§ **Data extract**
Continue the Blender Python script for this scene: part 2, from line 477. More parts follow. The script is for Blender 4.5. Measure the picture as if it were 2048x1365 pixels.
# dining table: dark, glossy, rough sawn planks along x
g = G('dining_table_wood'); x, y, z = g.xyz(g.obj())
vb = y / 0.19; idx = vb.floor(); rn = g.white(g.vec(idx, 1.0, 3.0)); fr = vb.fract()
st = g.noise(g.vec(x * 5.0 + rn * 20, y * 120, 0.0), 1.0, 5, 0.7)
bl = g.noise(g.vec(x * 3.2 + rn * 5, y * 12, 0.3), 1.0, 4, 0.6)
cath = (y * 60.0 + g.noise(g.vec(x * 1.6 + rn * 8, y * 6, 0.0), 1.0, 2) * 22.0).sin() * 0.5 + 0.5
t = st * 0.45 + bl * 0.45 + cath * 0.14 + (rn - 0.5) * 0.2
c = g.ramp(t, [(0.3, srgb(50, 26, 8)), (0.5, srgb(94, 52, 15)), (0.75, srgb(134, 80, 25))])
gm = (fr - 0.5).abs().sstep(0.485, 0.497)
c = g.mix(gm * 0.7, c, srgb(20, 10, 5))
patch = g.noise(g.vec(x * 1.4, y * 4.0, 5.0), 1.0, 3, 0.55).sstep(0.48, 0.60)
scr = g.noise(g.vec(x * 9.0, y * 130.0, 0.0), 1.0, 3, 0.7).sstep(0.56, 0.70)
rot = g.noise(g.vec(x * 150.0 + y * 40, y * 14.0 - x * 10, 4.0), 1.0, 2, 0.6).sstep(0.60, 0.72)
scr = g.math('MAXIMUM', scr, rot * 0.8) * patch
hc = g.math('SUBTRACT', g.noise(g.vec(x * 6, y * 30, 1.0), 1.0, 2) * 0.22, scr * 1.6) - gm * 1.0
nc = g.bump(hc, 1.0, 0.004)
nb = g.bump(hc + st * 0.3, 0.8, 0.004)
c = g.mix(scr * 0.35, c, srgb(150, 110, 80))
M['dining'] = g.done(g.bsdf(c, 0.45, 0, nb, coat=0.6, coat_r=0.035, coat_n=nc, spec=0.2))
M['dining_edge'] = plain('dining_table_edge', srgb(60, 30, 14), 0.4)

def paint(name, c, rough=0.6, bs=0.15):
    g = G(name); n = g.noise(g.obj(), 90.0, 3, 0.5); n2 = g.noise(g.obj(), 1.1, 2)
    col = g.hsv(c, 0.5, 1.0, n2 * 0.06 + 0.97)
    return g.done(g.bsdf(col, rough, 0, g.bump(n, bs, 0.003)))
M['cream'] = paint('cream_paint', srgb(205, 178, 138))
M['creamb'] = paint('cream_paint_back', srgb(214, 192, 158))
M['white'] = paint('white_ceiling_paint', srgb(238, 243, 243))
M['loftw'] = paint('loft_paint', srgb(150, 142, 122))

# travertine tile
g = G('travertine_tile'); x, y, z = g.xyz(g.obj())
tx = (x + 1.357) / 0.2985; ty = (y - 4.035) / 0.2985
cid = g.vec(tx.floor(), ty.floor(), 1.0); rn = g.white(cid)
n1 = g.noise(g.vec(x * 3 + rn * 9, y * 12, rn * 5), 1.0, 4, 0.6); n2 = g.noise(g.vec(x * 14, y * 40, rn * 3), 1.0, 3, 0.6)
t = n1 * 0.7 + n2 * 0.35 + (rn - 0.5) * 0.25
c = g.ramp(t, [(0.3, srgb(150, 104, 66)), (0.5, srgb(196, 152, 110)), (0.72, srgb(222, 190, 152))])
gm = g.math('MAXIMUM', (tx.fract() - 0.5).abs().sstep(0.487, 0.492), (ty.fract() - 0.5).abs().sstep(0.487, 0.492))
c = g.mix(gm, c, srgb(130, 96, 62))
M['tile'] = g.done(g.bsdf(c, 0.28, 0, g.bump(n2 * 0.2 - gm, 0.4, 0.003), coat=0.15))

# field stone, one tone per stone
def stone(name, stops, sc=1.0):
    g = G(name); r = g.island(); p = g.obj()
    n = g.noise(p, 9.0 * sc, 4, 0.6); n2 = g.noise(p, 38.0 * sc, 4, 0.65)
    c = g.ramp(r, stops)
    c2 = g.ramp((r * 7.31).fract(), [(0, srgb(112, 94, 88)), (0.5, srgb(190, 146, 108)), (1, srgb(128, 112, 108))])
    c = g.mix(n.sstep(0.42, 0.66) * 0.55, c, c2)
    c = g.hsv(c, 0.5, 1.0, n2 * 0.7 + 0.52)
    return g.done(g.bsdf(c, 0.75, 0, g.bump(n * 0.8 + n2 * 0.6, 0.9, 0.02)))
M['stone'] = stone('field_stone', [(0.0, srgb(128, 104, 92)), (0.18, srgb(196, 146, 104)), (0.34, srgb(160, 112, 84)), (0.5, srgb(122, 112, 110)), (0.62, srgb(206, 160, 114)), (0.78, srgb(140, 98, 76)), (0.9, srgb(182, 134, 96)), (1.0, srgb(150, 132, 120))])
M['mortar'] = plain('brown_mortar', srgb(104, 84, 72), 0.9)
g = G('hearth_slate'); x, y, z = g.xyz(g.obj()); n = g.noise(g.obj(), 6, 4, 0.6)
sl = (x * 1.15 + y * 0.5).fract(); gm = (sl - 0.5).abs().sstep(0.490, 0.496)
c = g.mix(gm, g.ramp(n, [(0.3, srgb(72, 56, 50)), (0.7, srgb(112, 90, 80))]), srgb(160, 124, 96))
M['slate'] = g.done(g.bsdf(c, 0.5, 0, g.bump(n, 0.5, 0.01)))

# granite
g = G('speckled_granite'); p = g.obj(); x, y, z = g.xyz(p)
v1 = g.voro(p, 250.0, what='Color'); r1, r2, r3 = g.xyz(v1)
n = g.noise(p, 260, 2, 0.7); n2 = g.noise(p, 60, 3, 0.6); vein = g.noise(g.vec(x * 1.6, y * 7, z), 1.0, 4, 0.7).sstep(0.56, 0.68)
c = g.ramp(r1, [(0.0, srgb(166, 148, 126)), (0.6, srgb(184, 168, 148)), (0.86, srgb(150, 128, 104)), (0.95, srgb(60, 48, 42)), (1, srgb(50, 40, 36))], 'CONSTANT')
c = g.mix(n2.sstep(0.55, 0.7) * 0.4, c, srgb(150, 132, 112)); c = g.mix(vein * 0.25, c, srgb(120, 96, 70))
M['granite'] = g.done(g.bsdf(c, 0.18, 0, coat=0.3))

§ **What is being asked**
Using the data above, return each line exactly as written.

§ **Solution for this task**
Continue the Blender Python script for this scene: part 2, from line 477. More parts follow. The script is for Blender 4.5. Measure the picture as if it were 2048x1365 pixels.
# dining table: dark, glossy, rough sawn planks along x
g = G('dining_table_wood'); x, y, z = g.xyz(g.obj())
vb = y / 0.19; idx = vb.floor(); rn = g.white(g.vec(idx, 1.0, 3.0)); fr = vb.fract()
st = g.noise(g.vec(x * 5.0 + rn * 20, y * 120, 0.0), 1.0, 5, 0.7)
bl = g.noise(g.vec(x * 3.2 + rn * 5, y * 12, 0.3), 1.0, 4, 0.6)
cath = (y * 60.0 + g.noise(g.vec(x * 1.6 + rn * 8, y * 6, 0.0), 1.0, 2) * 22.0).sin() * 0.5 + 0.5
t = st * 0.45 + bl * 0.45 + cath * 0.14 + (rn - 0.5) * 0.2
c = g.ramp(t, [(0.3, srgb(50, 26, 8)), (0.5, srgb(94, 52, 15)), (0.75, srgb(134, 80, 25))])
gm = (fr - 0.5).abs().sstep(0.485, 0.497)
c = g.mix(gm * 0.7, c, srgb(20, 10, 5))
patch = g.noise(g.vec(x * 1.4, y * 4.0, 5.0), 1.0, 3, 0.55).sstep(0.48, 0.60)
scr = g.noise(g.vec(x * 9.0, y * 130.0, 0.0), 1.0, 3, 0.7).sstep(0.56, 0.70)
rot = g.noise(g.vec(x * 150.0 + y * 40, y * 14.0 - x * 10, 4.0), 1.0, 2, 0.6).sstep(0.60, 0.72)
scr = g.math('MAXIMUM', scr, rot * 0.8) * patch
hc = g.math('SUBTRACT', g.noise(g.vec(x * 6, y * 30, 1.0), 1.0, 2) * 0.22, scr * 1.6) - gm * 1.0
nc = g.bump(hc, 1.0, 0.004)
nb = g.bump(hc + st * 0.3, 0.8, 0.004)
c = g.mix(scr * 0.35, c, srgb(150, 110, 80))
M['dining'] = g.done(g.bsdf(c, 0.45, 0, nb, coat=0.6, coat_r=0.035, coat_n=nc, spec=0.2))
M['dining_edge'] = plain('dining_table_edge', srgb(60, 30, 14), 0.4)

def paint(name, c, rough=0.6, bs=0.15):
    g = G(name); n = g.noise(g.obj(), 90.0, 3, 0.5); n2 = g.noise(g.obj(), 1.1, 2)
    col = g.hsv(c, 0.5, 1.0, n2 * 0.06 + 0.97)
    return g.done(g.bsdf(col, rough, 0, g.bump(n, bs, 0.003)))
M['cream'] = paint('cream_paint', srgb(205, 178, 138))
M['creamb'] = paint('cream_paint_back', srgb(214, 192, 158))
M['white'] = paint('white_ceiling_paint', srgb(238, 243, 243))
M['loftw'] = paint('loft_paint', srgb(150, 142, 122))

# travertine tile
g = G('travertine_tile'); x, y, z = g.xyz(g.obj())
tx = (x + 1.357) / 0.2985; ty = (y - 4.035) / 0.2985
cid = g.vec(tx.floor(), ty.floor(), 1.0); rn = g.white(cid)
n1 = g.noise(g.vec(x * 3 + rn * 9, y * 12, rn * 5), 1.0, 4, 0.6); n2 = g.noise(g.vec(x * 14, y * 40, rn * 3), 1.0, 3, 0.6)
t = n1 * 0.7 + n2 * 0.35 + (rn - 0.5) * 0.25
c = g.ramp(t, [(0.3, srgb(150, 104, 66)), (0.5, srgb(196, 152, 110)), (0.72, srgb(222, 190, 152))])
gm = g.math('MAXIMUM', (tx.fract() - 0.5).abs().sstep(0.487, 0.492), (ty.fract() - 0.5).abs().sstep(0.487, 0.492))
c = g.mix(gm, c, srgb(130, 96, 62))
M['tile'] = g.done(g.bsdf(c, 0.28, 0, g.bump(n2 * 0.2 - gm, 0.4, 0.003), coat=0.15))

# field stone, one tone per stone
def stone(name, stops, sc=1.0):
    g = G(name); r = g.island(); p = g.obj()
    n = g.noise(p, 9.0 * sc, 4, 0.6); n2 = g.noise(p, 38.0 * sc, 4, 0.65)
    c = g.ramp(r, stops)
    c2 = g.ramp((r * 7.31).fract(), [(0, srgb(112, 94, 88)), (0.5, srgb(190, 146, 108)), (1, srgb(128, 112, 108))])
    c = g.mix(n.sstep(0.42, 0.66) * 0.55, c, c2)
    c = g.hsv(c, 0.5, 1.0, n2 * 0.7 + 0.52)
    return g.done(g.bsdf(c, 0.75, 0, g.bump(n * 0.8 + n2 * 0.6, 0.9, 0.02)))
M['stone'] = stone('field_stone', [(0.0, srgb(128, 104, 92)), (0.18, srgb(196, 146, 104)), (0.34, srgb(160, 112, 84)), (0.5, srgb(122, 112, 110)), (0.62, srgb(206, 160, 114)), (0.78, srgb(140, 98, 76)), (0.9, srgb(182, 134, 96)), (1.0, srgb(150, 132, 120))])
M['mortar'] = plain('brown_mortar', srgb(104, 84, 72), 0.9)
g = G('hearth_slate'); x, y, z = g.xyz(g.obj()); n = g.noise(g.obj(), 6, 4, 0.6)
sl = (x * 1.15 + y * 0.5).fract(); gm = (sl - 0.5).abs().sstep(0.490, 0.496)
c = g.mix(gm, g.ramp(n, [(0.3, srgb(72, 56, 50)), (0.7, srgb(112, 90, 80))]), srgb(160, 124, 96))
M['slate'] = g.done(g.bsdf(c, 0.5, 0, g.bump(n, 0.5, 0.01)))

# granite
g = G('speckled_granite'); p = g.obj(); x, y, z = g.xyz(p)
v1 = g.voro(p, 250.0, what='Color'); r1, r2, r3 = g.xyz(v1)
n = g.noise(p, 260, 2, 0.7); n2 = g.noise(p, 60, 3, 0.6); vein = g.noise(g.vec(x * 1.6, y * 7, z), 1.0, 4, 0.7).sstep(0.56, 0.68)
c = g.ramp(r1, [(0.0, srgb(166, 148, 126)), (0.6, srgb(184, 168, 148)), (0.86, srgb(150, 128, 104)), (0.95, srgb(60, 48, 42)), (1, srgb(50, 40, 36))], 'CONSTANT')
c = g.mix(n2.sstep(0.55, 0.7) * 0.4, c, srgb(150, 132, 112)); c = g.mix(vein * 0.25, c, srgb(120, 96, 70))
M['granite'] = g.done(g.bsdf(c, 0.18, 0, coat=0.3))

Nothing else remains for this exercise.